Feedback Linearization and Reaching Law Based Sliding Mode Control Design for Nonlinear Hydraulic Turbine Governing System

Hydropower as renewable energy has continually expanded at a relatively high rate in the last decade. This expansion calls for more accurate scheme design in hydraulic turbine governing system (HTGS) to ensure its high efficiency. Sliding mode control (SMC) as a robust control method which is insensitive to system uncertainties and disturbances raises interest in the application in HTGS. However, the feature of highly coupled state variables reflects the nonlinear essence of HTGS and SMC studies on the related mathematical model under certain fluctuations are not satisfied. In this regard, a novel SMC design with proportional-integral-derivative manifold is firstly applied to a nonlinear HTGS with a complex conduit system.

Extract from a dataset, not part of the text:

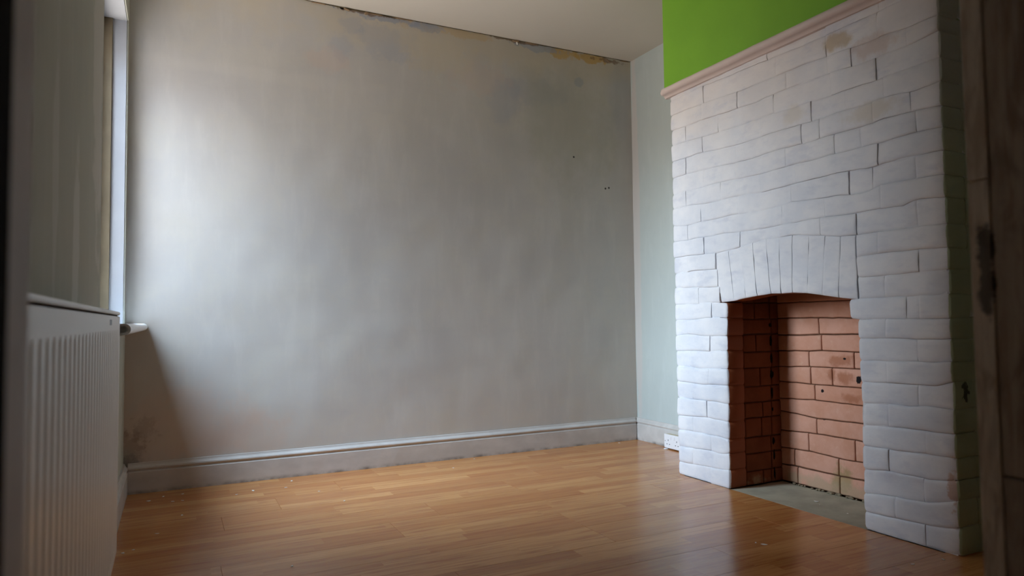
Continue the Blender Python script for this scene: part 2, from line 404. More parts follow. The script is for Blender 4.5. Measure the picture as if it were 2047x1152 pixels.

In dealing with certain fluctuations in speed and load around the rated working condition, the proposed SMC is capable of driving the system to the desired state with smooth and light responses in aspects of the key state variables. The exponential reaching law and introduced boundary layer fasten the speed of converging time and suppress chattering. A necessary integral of sliding parameter added to manifold successfully reduces the latency caused by the anti-regulation feature of HTGS. Three operating scenarios are simulated compared with the PSO-PID method, and results imply that the proposed SMC method equips with accurate trajectory tracking ability and smooth responses. Finally, the strong robustness against system uncertainties is tested.